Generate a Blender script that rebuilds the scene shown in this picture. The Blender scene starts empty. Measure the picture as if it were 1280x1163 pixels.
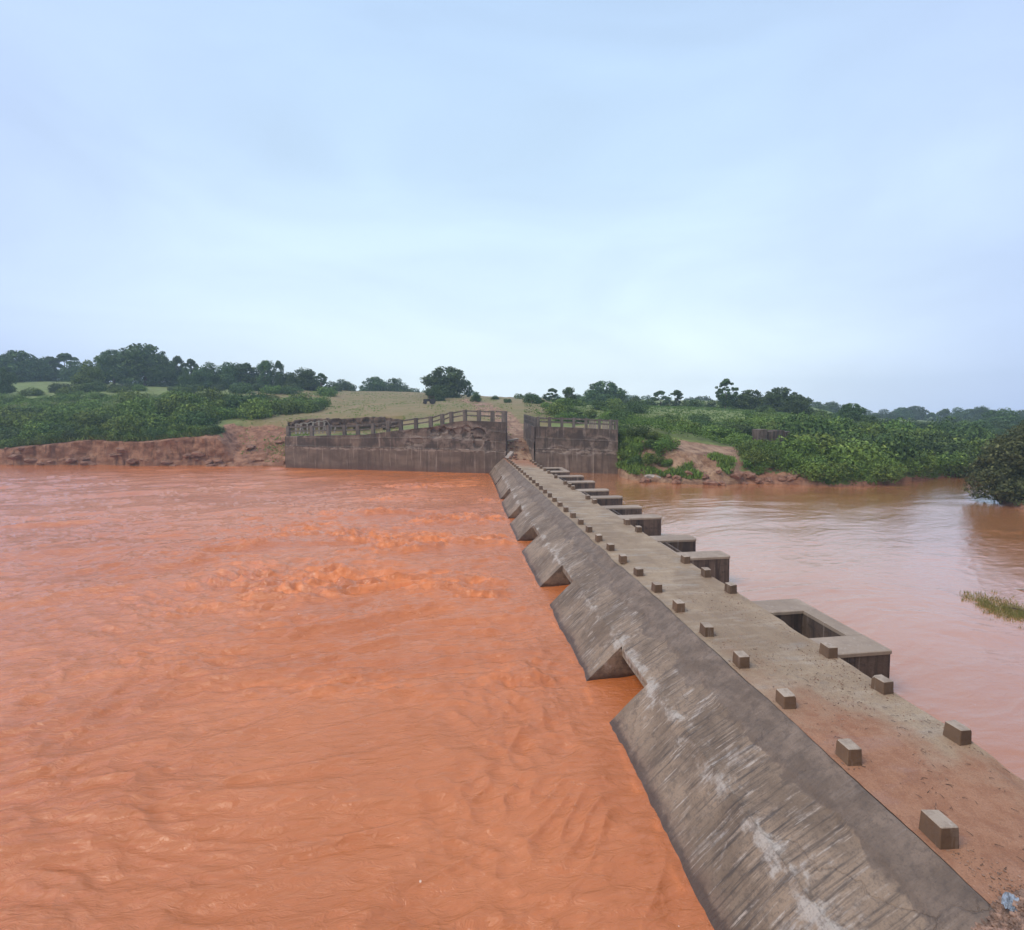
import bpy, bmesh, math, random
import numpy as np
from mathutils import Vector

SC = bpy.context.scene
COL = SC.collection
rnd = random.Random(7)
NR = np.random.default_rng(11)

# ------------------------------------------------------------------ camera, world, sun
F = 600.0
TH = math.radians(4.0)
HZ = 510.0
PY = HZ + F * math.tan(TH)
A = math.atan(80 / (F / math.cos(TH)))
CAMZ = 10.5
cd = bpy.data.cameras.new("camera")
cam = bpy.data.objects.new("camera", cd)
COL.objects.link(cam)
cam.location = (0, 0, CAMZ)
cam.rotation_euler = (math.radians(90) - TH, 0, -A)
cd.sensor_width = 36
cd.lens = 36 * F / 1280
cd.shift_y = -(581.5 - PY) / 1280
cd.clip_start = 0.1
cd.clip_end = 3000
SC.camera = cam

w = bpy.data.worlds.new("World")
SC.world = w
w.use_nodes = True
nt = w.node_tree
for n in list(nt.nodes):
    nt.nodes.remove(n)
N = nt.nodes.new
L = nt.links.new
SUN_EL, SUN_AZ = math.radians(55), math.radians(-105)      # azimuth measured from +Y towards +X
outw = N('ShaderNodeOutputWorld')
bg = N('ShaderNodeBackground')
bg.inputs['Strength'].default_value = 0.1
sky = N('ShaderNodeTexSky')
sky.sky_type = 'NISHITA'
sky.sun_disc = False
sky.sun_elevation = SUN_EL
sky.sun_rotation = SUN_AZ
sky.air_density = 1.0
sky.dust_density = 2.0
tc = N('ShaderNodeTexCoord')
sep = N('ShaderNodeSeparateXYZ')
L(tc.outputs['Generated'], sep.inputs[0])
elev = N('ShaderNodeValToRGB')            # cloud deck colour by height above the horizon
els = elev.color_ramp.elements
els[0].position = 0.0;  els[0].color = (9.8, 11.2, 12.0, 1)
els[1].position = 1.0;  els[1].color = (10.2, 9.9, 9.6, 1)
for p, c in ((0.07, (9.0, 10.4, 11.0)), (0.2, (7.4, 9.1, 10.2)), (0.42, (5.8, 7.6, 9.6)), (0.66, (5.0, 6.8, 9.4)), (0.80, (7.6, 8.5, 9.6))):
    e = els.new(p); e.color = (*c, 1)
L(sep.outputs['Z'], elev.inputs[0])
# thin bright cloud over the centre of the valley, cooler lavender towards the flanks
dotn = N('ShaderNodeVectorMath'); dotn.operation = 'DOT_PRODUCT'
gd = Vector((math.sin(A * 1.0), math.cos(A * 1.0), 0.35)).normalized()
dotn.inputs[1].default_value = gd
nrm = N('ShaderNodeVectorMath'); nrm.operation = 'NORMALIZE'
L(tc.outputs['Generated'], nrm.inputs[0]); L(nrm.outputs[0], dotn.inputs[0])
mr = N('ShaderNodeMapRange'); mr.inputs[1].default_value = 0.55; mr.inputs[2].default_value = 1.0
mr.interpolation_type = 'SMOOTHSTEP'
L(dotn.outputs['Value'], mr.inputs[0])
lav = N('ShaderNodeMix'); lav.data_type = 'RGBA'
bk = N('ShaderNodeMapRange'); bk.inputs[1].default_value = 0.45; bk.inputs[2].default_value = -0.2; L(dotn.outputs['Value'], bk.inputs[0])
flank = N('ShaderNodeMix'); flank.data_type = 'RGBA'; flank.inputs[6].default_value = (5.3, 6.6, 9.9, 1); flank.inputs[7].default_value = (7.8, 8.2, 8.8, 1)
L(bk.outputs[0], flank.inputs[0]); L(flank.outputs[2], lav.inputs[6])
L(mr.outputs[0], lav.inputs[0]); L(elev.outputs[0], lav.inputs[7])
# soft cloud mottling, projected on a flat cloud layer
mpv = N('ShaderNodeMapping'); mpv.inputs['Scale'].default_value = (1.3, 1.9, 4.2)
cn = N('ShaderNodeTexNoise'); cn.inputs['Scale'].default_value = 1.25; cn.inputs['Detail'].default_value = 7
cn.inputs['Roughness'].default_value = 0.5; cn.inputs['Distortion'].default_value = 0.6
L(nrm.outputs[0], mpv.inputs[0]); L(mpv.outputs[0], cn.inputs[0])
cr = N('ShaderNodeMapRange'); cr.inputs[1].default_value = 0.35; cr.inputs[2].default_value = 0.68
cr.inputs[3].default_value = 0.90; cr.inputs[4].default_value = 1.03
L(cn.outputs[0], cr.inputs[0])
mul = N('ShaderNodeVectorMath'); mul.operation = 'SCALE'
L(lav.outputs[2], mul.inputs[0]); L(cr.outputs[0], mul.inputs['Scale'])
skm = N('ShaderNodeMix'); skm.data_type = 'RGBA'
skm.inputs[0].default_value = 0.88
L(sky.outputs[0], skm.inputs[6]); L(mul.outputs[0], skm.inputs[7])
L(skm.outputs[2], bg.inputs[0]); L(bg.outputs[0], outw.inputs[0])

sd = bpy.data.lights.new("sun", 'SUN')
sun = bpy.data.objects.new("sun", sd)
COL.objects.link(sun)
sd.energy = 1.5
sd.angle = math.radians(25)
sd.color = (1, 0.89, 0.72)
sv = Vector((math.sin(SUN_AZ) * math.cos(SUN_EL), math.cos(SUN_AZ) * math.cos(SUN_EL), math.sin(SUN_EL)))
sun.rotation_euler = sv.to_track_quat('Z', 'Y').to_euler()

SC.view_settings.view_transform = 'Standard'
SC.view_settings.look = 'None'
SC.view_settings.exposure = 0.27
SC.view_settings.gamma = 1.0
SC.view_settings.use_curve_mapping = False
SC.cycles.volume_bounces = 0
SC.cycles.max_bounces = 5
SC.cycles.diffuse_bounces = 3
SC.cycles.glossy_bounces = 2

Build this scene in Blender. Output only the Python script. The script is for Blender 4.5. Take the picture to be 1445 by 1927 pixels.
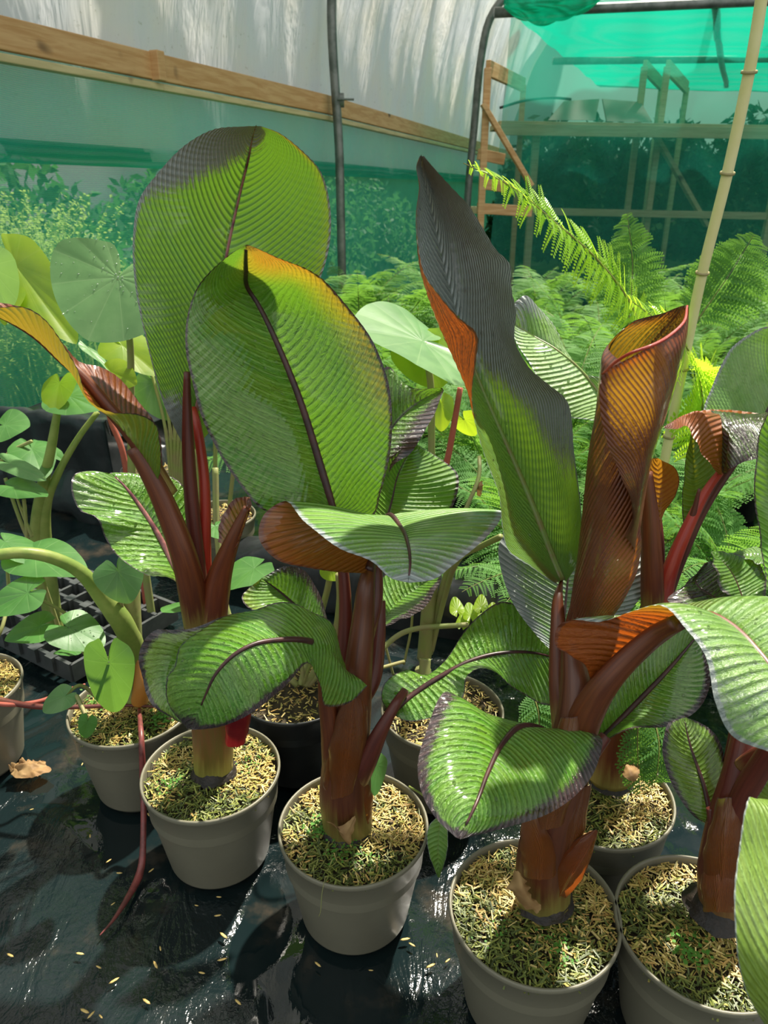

══════════════════════════════

* Given instruction: All the records above need to be given again word for word. Skip the pictures.

* Exercise response:
Generate a Blender script that rebuilds the scene shown in this picture. The Blender scene starts empty. Measure the picture as if it were 1280x1163 pixels.
import bpy, bmesh, math, random
import numpy as np
from mathutils import Vector

SC = bpy.context.scene
COL = SC.collection
rnd = random.Random(7)
NR = np.random.default_rng(11)

# ------------------------------------------------------------------ camera, world, sun
F = 600.0
TH = math.radians(4.0)
HZ = 510.0
PY = HZ + F * math.tan(TH)
A = math.atan(80 / (F / math.cos(TH)))
CAMZ = 10.5
cd = bpy.data.cameras.new("camera")
cam = bpy.data.objects.new("camera", cd)
COL.objects.link(cam)
cam.location = (0, 0, CAMZ)
cam.rotation_euler = (math.radians(90) - TH, 0, -A)
cd.sensor_width = 36
cd.lens = 36 * F / 1280
cd.shift_y = -(581.5 - PY) / 1280
cd.clip_start = 0.1
cd.clip_end = 3000
SC.camera = cam

w = bpy.data.worlds.new("World")
SC.world = w
w.use_nodes = True
nt = w.node_tree
for n in list(nt.nodes):
    nt.nodes.remove(n)
N = nt.nodes.new
L = nt.links.new
SUN_EL, SUN_AZ = math.radians(55), math.radians(-105)      # azimuth measured from +Y towards +X
outw = N('ShaderNodeOutputWorld')
bg = N('ShaderNodeBackground')
bg.inputs['Strength'].default_value = 0.1
sky = N('ShaderNodeTexSky')
sky.sky_type = 'NISHITA'
sky.sun_disc = False
sky.sun_elevation = SUN_EL
sky.sun_rotation = SUN_AZ
sky.air_density = 1.0
sky.dust_density = 2.0
tc = N('ShaderNodeTexCoord')
sep = N('ShaderNodeSeparateXYZ')
L(tc.outputs['Generated'], sep.inputs[0])
elev = N('ShaderNodeValToRGB')            # cloud deck colour by height above the horizon
els = elev.color_ramp.elements
els[0].position = 0.0;  els[0].color = (9.8, 11.2, 12.0, 1)
els[1].position = 1.0;  els[1].color = (10.2, 9.9, 9.6, 1)
for p, c in ((0.07, (9.0, 10.4, 11.0)), (0.2, (7.4, 9.1, 10.2)), (0.42, (5.8, 7.6, 9.6)), (0.66, (5.0, 6.8, 9.4)), (0.80, (7.6, 8.5, 9.6))):
    e = els.new(p); e.color = (*c, 1)
L(sep.outputs['Z'], elev.inputs[0])
# thin bright cloud over the centre of the valley, cooler lavender towards the flanks
dotn = N('ShaderNodeVectorMath'); dotn.operation = 'DOT_PRODUCT'
gd = Vector((math.sin(A * 1.0), math.cos(A * 1.0), 0.35)).normalized()
dotn.inputs[1].default_value = gd
nrm = N('ShaderNodeVectorMath'); nrm.operation = 'NORMALIZE'
L(tc.outputs['Generated'], nrm.inputs[0]); L(nrm.outputs[0], dotn.inputs[0])
mr = N('ShaderNodeMapRange'); mr.inputs[1].default_value = 0.55; mr.inputs[2].default_value = 1.0
mr.interpolation_type = 'SMOOTHSTEP'
L(dotn.outputs['Value'], mr.inputs[0])
lav = N('ShaderNodeMix'); lav.data_type = 'RGBA'
bk = N('ShaderNodeMapRange'); bk.inputs[1].default_value = 0.45; bk.inputs[2].default_value = -0.2; L(dotn.outputs['Value'], bk.inputs[0])
flank = N('ShaderNodeMix'); flank.data_type = 'RGBA'; flank.inputs[6].default_value = (5.3, 6.6, 9.9, 1); flank.inputs[7].default_value = (7.8, 8.2, 8.8, 1)
L(bk.outputs[0], flank.inputs[0]); L(flank.outputs[2], lav.inputs[6])
L(mr.outputs[0], lav.inputs[0]); L(elev.outputs[0], lav.inputs[7])
# soft cloud mottling, projected on a flat cloud layer
mpv = N('ShaderNodeMapping'); mpv.inputs['Scale'].default_value = (1.3, 1.9, 4.2)
cn = N('ShaderNodeTexNoise'); cn.inputs['Scale'].default_value = 1.25; cn.inputs['Detail'].default_value = 7
cn.inputs['Roughness'].default_value = 0.5; cn.inputs['Distortion'].default_value = 0.6
L(nrm.outputs[0], mpv.inputs[0]); L(mpv.outputs[0], cn.inputs[0])
cr = N('ShaderNodeMapRange'); cr.inputs[1].default_value = 0.35; cr.inputs[2].default_value = 0.68
cr.inputs[3].default_value = 0.90; cr.inputs[4].default_value = 1.03
L(cn.outputs[0], cr.inputs[0])
mul = N('ShaderNodeVectorMath'); mul.operation = 'SCALE'
L(lav.outputs[2], mul.inputs[0]); L(cr.outputs[0], mul.inputs['Scale'])
skm = N('ShaderNodeMix'); skm.data_type = 'RGBA'
skm.inputs[0].default_value = 0.88
L(sky.outputs[0], skm.inputs[6]); L(mul.outputs[0], skm.inputs[7])
L(skm.outputs[2], bg.inputs[0]); L(bg.outputs[0], outw.inputs[0])

sd = bpy.data.lights.new("sun", 'SUN')
sun = bpy.data.objects.new("sun", sd)
COL.objects.link(sun)
sd.energy = 1.5
sd.angle = math.radians(25)
sd.color = (1, 0.89, 0.72)
sv = Vector((math.sin(SUN_AZ) * math.cos(SUN_EL), math.cos(SUN_AZ) * math.cos(SUN_EL), math.sin(SUN_EL)))
sun.rotation_euler = sv.to_track_quat('Z', 'Y').to_euler()

SC.view_settings.view_transform = 'Standard'
SC.view_settings.look = 'None'
SC.view_settings.exposure = 0.27
SC.view_settings.gamma = 1.0
SC.view_settings.use_curve_mapping = False
SC.cycles.volume_bounces = 0
SC.cycles.max_bounces = 5
SC.cycles.diffuse_bounces = 3
SC.cycles.glossy_bounces = 2

Build this scene in Blender. Output only the Python script. The script is for Blender 4.5. Take the picture to be 1445 by 1927 pixels.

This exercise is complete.